Lire aussi : L’été 2023, « marqueur du changement climatique », selon Météo-France
Les climatologues vont donc devoir modifier les modèles climatiques pour prendre en compte ces changements. “Nous recommandons que les modèles scientifiques fixent leurs biais méthodologiques […] afin d’obtenir des projections climatiques améliorées d’ENSO”, avertissent les chercheurs d’Innsbruck.
L’eau légère et l’eau lourde : deux indicateurs du climat
Si les stalagmites peuvent servir d’indicateurs de l’évolution du climat, c’est grâce à l’analyse des différentes couches de dépôts minéraux. Ces derniers agissent comme des témoins de la composition de l’eau ayant traversé les cavités dans lesquelles elles se sont formées.
Pour déterminer l’évolution du climat et en apprendre davantage sur l’état climatique de la région à leur période de formation, les scientifiques s’intéressent au nombre de neutrons présents dans les atomes d’oxygène de l’eau des différentes couches de stalagmites. Rappelons qu’une molécule d’eau se compose de deux atomes d’hydrogène et d’un atome d’oxygène. Cet atome d’oxygène peut être de l’oxygène 16 : il contient huit protons et huit neutrons. Ou il peut être de l’oxygène 18, plus rare. Il contient alors huit protons et dix neutrons. Lorsqu’une molécule d’eau contient de l’oxygène 16, on la qualifie d’ « eau légère ». Lorsqu’elle contient de l’oxygène 18, on parle d’ « eau lourde ».

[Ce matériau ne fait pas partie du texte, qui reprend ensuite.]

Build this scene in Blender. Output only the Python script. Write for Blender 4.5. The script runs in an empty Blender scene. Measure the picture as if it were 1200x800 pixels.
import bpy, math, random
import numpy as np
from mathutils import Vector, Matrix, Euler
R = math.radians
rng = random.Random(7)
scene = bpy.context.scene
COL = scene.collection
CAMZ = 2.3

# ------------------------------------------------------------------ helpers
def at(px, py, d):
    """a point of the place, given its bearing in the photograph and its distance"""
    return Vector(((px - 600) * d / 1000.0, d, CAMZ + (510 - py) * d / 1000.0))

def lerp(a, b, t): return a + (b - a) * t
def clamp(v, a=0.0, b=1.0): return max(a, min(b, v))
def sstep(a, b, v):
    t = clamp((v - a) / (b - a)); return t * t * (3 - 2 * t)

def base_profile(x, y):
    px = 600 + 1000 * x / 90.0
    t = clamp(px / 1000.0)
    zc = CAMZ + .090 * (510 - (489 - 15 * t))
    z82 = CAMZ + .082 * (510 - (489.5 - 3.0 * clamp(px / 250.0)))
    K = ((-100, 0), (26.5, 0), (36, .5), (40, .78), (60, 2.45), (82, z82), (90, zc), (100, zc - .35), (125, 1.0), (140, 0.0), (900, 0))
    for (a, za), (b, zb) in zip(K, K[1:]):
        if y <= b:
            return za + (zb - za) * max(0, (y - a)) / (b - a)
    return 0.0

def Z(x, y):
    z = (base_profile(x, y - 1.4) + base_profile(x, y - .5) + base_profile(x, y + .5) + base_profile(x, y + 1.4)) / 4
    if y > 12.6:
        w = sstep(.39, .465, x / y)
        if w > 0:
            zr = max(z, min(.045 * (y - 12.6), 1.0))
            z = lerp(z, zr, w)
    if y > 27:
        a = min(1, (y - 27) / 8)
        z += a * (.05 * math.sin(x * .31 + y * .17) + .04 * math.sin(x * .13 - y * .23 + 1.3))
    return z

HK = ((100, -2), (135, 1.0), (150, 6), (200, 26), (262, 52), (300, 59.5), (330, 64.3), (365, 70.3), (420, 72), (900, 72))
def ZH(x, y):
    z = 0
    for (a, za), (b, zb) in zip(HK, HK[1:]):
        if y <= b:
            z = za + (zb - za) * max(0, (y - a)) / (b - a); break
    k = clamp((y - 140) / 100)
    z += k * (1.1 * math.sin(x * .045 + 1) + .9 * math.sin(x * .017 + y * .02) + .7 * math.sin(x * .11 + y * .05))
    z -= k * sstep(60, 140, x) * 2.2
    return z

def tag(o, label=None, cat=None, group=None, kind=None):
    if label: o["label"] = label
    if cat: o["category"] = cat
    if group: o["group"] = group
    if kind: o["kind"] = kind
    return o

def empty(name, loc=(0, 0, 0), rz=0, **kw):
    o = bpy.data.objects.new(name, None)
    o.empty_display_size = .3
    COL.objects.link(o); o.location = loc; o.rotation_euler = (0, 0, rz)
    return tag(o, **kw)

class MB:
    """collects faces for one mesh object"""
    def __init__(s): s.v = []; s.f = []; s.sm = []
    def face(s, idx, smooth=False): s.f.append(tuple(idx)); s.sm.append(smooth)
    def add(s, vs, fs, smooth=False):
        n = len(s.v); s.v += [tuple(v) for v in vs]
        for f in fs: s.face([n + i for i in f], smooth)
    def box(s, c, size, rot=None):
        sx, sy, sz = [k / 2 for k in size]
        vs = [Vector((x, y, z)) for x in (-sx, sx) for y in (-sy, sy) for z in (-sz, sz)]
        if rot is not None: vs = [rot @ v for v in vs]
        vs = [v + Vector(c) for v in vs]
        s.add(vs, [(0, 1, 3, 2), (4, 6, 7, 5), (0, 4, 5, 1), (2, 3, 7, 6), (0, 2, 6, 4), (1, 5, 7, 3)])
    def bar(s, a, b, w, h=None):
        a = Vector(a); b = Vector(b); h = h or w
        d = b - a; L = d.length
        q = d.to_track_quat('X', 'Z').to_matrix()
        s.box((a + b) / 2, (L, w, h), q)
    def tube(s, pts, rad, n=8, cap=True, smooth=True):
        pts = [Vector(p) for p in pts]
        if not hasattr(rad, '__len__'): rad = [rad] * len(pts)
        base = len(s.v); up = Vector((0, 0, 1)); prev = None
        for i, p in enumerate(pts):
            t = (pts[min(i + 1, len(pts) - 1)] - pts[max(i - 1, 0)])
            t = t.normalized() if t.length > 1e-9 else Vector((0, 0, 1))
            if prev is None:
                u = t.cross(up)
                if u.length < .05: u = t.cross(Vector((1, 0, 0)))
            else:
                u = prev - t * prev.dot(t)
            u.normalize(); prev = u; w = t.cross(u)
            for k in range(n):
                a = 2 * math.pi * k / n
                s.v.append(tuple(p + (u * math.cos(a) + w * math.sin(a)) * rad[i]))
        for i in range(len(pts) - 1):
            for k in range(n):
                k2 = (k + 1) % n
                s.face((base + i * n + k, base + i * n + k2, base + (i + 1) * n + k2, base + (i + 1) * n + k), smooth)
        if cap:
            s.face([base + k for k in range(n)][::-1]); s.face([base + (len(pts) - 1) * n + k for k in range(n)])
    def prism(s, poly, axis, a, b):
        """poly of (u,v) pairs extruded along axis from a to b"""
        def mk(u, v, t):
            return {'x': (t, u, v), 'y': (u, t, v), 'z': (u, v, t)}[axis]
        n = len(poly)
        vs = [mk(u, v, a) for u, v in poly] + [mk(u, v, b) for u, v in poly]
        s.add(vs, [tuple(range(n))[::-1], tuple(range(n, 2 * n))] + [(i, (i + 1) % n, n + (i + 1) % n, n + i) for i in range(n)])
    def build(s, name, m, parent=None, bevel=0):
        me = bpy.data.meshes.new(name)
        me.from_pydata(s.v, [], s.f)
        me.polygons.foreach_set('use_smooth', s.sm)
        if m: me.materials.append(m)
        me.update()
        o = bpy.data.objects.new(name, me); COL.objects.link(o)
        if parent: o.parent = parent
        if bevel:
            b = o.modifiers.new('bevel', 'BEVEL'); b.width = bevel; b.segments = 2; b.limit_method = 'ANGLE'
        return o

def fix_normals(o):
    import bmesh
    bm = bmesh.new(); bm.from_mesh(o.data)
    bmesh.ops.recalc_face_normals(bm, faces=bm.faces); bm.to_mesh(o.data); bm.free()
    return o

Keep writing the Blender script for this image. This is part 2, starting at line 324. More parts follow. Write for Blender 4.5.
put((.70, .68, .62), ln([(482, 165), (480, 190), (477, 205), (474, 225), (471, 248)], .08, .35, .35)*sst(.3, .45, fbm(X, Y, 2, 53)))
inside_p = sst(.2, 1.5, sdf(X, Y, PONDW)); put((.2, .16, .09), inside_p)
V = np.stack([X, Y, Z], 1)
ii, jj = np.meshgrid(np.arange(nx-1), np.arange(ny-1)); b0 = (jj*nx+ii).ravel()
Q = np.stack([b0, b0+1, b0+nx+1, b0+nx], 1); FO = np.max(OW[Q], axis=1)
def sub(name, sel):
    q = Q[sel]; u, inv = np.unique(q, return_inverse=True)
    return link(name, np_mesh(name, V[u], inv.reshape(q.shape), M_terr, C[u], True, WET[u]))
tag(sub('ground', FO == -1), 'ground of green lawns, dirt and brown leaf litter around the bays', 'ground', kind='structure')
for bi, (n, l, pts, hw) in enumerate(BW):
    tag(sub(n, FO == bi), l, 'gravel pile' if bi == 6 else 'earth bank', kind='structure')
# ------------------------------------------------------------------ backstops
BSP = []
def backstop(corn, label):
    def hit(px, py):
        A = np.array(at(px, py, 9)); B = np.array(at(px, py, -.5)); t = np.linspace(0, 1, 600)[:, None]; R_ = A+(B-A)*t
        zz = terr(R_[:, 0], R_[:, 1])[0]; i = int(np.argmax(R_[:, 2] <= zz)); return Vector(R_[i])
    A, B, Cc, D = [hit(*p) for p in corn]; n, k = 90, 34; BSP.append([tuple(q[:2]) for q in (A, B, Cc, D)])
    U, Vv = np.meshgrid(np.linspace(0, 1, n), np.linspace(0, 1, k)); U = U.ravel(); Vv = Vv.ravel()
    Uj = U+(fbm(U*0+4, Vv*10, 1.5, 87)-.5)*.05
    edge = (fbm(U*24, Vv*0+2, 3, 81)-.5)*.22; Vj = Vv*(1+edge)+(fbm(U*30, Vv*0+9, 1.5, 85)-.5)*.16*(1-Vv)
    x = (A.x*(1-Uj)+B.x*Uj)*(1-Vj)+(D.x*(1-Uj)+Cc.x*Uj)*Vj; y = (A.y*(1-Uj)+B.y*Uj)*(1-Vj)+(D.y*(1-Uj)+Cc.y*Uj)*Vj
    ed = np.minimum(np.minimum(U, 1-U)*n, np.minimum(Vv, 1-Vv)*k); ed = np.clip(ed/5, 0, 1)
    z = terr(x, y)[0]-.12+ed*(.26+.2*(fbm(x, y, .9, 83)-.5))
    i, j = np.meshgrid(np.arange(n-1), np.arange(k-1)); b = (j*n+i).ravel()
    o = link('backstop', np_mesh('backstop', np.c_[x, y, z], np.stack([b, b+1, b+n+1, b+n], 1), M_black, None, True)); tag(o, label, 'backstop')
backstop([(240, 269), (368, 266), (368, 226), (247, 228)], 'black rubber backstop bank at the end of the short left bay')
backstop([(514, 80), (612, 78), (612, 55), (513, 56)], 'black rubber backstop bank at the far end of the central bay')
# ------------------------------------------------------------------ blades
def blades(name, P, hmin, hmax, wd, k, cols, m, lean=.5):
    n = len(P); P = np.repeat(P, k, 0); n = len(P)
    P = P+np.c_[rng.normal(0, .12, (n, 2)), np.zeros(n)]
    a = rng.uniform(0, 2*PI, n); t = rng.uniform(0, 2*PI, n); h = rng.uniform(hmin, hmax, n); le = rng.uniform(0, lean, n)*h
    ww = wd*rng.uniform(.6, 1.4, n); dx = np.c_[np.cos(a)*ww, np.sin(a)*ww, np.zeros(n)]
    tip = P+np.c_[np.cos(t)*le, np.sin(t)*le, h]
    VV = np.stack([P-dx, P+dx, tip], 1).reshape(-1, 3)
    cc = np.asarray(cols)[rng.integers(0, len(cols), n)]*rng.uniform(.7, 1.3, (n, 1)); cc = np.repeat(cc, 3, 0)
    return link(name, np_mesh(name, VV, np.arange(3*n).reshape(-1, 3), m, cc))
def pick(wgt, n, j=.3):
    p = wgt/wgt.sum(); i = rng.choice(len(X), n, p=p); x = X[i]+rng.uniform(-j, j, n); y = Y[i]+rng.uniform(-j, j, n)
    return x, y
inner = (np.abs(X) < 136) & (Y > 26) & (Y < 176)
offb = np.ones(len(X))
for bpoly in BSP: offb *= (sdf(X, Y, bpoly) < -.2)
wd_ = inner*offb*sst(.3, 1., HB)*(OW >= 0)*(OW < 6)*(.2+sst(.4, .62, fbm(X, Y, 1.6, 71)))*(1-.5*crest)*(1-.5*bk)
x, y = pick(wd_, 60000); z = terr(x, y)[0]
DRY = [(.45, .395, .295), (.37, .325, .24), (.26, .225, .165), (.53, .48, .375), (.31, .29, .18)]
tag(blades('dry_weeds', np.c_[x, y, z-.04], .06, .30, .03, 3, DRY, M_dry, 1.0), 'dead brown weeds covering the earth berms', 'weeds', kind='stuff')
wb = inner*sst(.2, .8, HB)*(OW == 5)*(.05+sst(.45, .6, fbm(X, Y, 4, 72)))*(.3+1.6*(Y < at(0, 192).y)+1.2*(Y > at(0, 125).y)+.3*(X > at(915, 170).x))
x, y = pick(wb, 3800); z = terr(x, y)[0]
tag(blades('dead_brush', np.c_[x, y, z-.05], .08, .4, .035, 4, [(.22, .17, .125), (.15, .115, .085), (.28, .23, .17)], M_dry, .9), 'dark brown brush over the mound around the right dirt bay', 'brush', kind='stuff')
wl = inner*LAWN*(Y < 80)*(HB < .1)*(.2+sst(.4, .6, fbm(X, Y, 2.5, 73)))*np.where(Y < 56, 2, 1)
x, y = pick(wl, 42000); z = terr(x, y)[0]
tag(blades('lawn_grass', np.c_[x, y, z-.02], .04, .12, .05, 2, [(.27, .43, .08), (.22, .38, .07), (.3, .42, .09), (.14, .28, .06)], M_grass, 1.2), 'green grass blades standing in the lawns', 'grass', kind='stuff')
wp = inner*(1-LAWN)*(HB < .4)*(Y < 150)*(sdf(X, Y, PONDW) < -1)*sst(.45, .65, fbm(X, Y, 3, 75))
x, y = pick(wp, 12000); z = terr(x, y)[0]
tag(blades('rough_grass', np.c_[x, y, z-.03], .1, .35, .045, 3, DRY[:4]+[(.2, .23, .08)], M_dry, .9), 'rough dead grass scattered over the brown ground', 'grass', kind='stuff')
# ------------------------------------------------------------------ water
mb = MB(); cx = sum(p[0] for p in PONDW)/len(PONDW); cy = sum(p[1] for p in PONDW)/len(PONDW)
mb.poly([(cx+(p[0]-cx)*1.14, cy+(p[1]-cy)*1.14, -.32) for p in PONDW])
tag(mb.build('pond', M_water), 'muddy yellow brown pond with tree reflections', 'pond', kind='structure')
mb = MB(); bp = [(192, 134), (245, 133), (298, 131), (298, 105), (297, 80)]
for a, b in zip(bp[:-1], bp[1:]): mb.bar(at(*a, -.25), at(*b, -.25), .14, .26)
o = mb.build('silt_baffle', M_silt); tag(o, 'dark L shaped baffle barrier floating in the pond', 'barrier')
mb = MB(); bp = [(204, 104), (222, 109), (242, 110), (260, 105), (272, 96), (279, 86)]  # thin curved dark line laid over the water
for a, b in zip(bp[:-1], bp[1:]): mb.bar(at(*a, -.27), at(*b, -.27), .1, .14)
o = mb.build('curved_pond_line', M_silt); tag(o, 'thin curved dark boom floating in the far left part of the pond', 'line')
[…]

Un taux d’O 18 dépendant de l’origine de l’eau
En période froide, seule l’eau légère parvient à s’évaporer des océans. Les précipitations engendrées en cette période sont donc riches en oxygène 16. Les stalagmites formées contiennent alors plus d’oxygène 16 que d’oxygène 18. En période chaude, l’eau légère et l’eau lourde s’évaporent des océans. Les importantes précipitations engendrées contiennent alors davantage d’eau lourde, tout comme les stalagmites formées.
Dans cette étude, les scientifiques de l’université d’Innsbruck ont découvert que la dépression des Aléoutiennes puisait de l’eau dans différentes régions selon son intensité. Lorsqu’elle est forte, elle capte davantage d’eau provenant de régions situées au sud des grottes où ont été récupérées les stalagmites. Ces eaux possèdent peu d’oxygène 18, tout comme les dépôts minéraux qu’ils créent. Au contraire, une dépression des Aléoutiennes faible utiliserait davantage d’eau de la région où se situent les grottes. Le taux d’oxygène 18 y est relativement fort, tout comme les couches de stalagmites engendrées. En fin de compte, le taux d’oxygène 18 des stalagmites permet d’évaluer la force de la dépression des Aléoutiennes et, par conséquent, l’état d’ENSO, à une période donnée.